The new law - which does not single out the Catholic Church but includes schools, companies, and children's groups - is expected to be challenged on constitutional grounds. Some experts say the law's retroactive nature is legally questionable because it is analogous to a poker dealer telling his players on the last round that "deuces are wild."

Others say the Legislature is free to change the law's limitation period whenever it wants.

"We modeled the language after another statute the state passed a few years ago giving victims of the Northridge earthquake more time to file damages," says Larry Drivon, the Stockton-based lawyer who wrote the law. Mr. Drivon's firm has worked on such cases for years, including suits against the Boy Scouts, Little League, and several religious institutions. "We didn't just fall off the turnip truck. We think this will stand."

It was, in fact, the release of church documents in the Boston archdiocese that paved the way for the California law.

"When the public began to get an idea for how widespread such abuse was, the story had legs," says Drivon, who had made attempts at such legislation before but failed. "We thought the timing was right, and we were correct."

Kathryn Freberg, a lawyer for 76 sex-abuse clients, won two large settlements in 2001. She agrees that the timing has been right. "The fall of Bernard Law in Boston has opened the floodgates here," she says.

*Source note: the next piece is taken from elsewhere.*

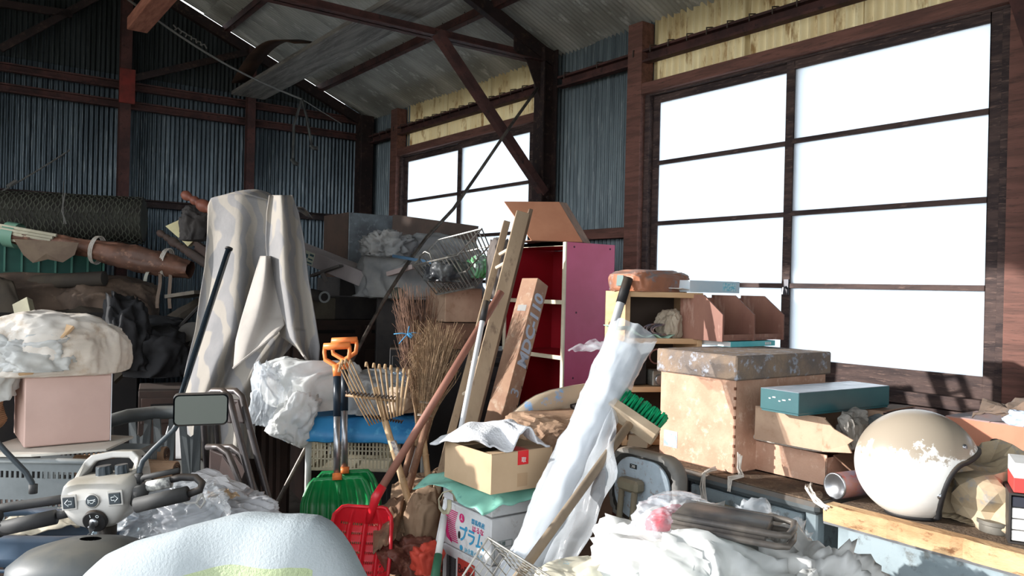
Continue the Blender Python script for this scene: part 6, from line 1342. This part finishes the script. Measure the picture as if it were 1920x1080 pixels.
# dark plastic chair
dpl = mk('dark_grey_plastic', (78,84,86), (66,72,76), sc=6, rough=.5, dust=.7, dustc=(120,118,112))
a = P(202,790,2.75); pts = [P(196,792,2.72), P(240,780,2.80), P(290,774,2.86), P(345,772,2.86), P(392,785,2.80)]
th = T('plastic_chair', 'dark grey plastic armchair with slotted back behind the scooter mirror', 'chair', (P(290,900,2.8).x, P(290,900,2.8).y, 0))
MB().tube(pts, [.022,.024,.024,.024,.022], 10, flat=1.0).o('top_rail', dpl, th, smooth=True)
MB().tube([P(191,793,2.71), P(199,792,2.72)], .022, 12).o('rail_cap', mk('pale_worn_end', (176,178,172), rough=.5), th, smooth=True)
for k, x in enumerate((262,308,356)):
    t = P(x,786,2.83); b_ = P(x-2+4*(k==2),905,2.80); r_ = R0; hw = .040; o_ = []
    m = MB(); n = FW*.008
    for s in (-1, 1):
        q = [t+r_*s*hw, t+r_*s*.016, P(x,815,2.82)+r_*s*.012, P(x,820,2.82)+r_*s*.0, b_, b_+r_*s*(hw*.72)]
        nn = len(q); m.add(q+[p+n for p in q], [tuple(range(nn-1,-1,-1)), tuple(range(nn,2*nn))]+[(i,(i+1)%nn,(i+1)%nn+nn,i+nn) for i in range(nn)])
    m.o('back_slat', dpl, th)
MB().tube([P(206,800,2.72), P(203,870,2.70), down(P(206,800,2.72), P(203,870,2.70), 0)], [.012,.014,.012], 8).o('leg', dpl, th, smooth=True)
MB().tube([P(390,790,2.80), down(P(390,790,2.80), P(392,880,2.80), 0)], .012, 8).o('leg', dpl, th, smooth=True)
zs_ = P(300,905,2.8).z; cq = P(300,905,2.8); MB(FR((cq.x, cq.y, zs_-.035), rz=-.1)).box(-.20,.20,-.02,.38,0,.03,b=.01).o('seat', dpl, th)
for x in (-.18, .18): MB(FR((cq.x, cq.y, 0), rz=-.1)).tube([(x,.34,0),(x,.34,zs_-.03)], .012, 8).o('leg', dpl, th)
# folding chairs
ftb = mk('dark_chair_tube', (96,92,92), (78,74,76), sc=9, rough=.35, metal=.5, dust=.5); pad = mk('brown_vinyl_pad', (74,62,60), (62,54,54), sc=7, rough=.4)
def folding(dx, dd, label, padm=pad, full=True):
    th = T('folding_chair', label, 'chair', V((P(430+dx,1000,2.52+dd).x, P(430+dx,1000,2.52+dd).y, .0)))
    q = lambda x, y, d: P(x+dx, y, d+dd)
    foot1 = down(q(440,760,2.62), q(478,930,2.55), .01)
    MB().tube([q(386,742,2.70), q(400,733,2.68), q(418,733,2.66), q(430,744,2.64), q(440,785,2.62), q(478,930,2.55), foot1], .0115, 10).o('frame_tube', ftb, th, smooth=True)
    f2 = down(q(386,800,2.75), q(392,900,2.75), .01); MB().tube([q(386,742,2.70), q(383,800,2.75), f2], .0115, 10).o('frame_tube', ftb, th, smooth=True)
    q_ = [q(392,842,2.60), q(418,852,2.58), q(440,880,2.56), q(462,935,2.52), q(470,965,2.52), q(396,965,2.66), q(390,900,2.66)]
    MB().tube([q(388,838,2.62), q(410,838,2.60), q(428,850,2.58), q(440,880,2.56), q(468,960,2.52)], .010, 10).o('seat_rail', ftb, th, smooth=True)
    m = MB(); n = len(q_); m.add(q_+[p+FW*.025 for p in q_], [tuple(range(n-1,-1,-1)), tuple(range(n,2*n))]+[(i,(i+1)%n,(i+1)%n+n,i+n) for i in range(n)]); m.o('seat', padm, th, bevel=.006)
    q_ = [q(388,748,2.69), q(424,750,2.66), q(434,795,2.64), q(390,788,2.71)]; m = MB(); n = 4; m.add(q_+[p+FW*.02 for p in q_], [tuple(range(n-1,-1,-1)), tuple(range(n,2*n))]+[(i,(i+1)%n,(i+1)%n+n,i+n) for i in range(n)]); m.o('backrest', padm, th, bevel=.006)
    MB().tube([q(470,945,2.53), q(486,958,2.52), q(490,985,2.50)], .012, 8, flat=.5).o('hinge', mk('hinge_steel', (92,90,88), rough=.5, metal=.6), th); 
    c = q(472,940,2.525); MB(Mx.Translation(c) @ (-FW).to_track_quat('Z','Y').to_matrix().to_4x4()).lathe([(0,.012),(.008,.010),(.009,0)], 12).o('rivet', stl, th)
folding(0, 0, 'brown-seated folding chair folded flat, front one of the pair behind the mirror')
folding(24, .10, 'folded grey-tubed chair directly behind the brown-seated folding chair')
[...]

But besides a higher number of Catholics in Los Angeles, several factors make the story different in California:

• The state's lack of a cap on punitive damages means the church could be far more vulnerable in monetary damages. "The financial exposure in these suits is great and worrisome," says Terrence Tilley, chair and professor of Religious Studies at Ohio's University of Dayton, a Catholic university. "Because the normal mode of incorporation vests all diocesan property, the church's parochial schools, some high schools, and central office property could all be at risk. That is why the church hierarchy is really worried."

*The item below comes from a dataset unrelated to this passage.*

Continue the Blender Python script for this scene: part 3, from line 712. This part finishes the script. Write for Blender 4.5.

• Removing the statute of limitations could put scrutiny on church documents - both personnel and financial records - that go back decades. It could draw out cases where some of the accused clergy have died.

• A third factor is how Hispanics will respond. Because they are more culturally and socially tied to the Catholic Church, many have long refused to formally acknowledge abuse for fear of being seen by peers as attacking God. "To Hispanics, the priest is everything, and the church is God," says Carlos Carillo, a Hispanic Catholic who was molested 20 years ago and recently settled out of court. "There is also the tradition of the machismo male ego - guys who won't tell anyone, wife, friend, father, or mother."

• Another question mark may be the public's sustained sense of outrage. Though many polls say overwhelming numbers of both Catholics and the general public want systemic change within the church concerning tolerance of abusive priests, some observers say the most sensational part of the story may have already played out.

Still, many observers say that Cardinal Roger Mahony and his system of church governance are likely to be in the hot seat. At a 1999 trial in Stockton, Calif., Cardinal Mahony testified that while bishop there from 1980 to 1985, he had no idea that the defendant, the Rev. Oliver O'Grady, was a pedophile. But Mahony was later directly contradicted by three subordinates. Several jurors later said they found the diocese guilty of "malicious intent" because they felt Mahony had not told the truth.

"If this verdict had come out this year instead of then, Cardinal Mahony would be in the same place Law is today," says Jeff Anderson, a St. Paul, Minn., lawyer who has handled more than 700 sex-abuse cases against the Catholic Church over 20 years. "The climate was different then, and the case didn't get widely covered. But such behavior will be coming to light now."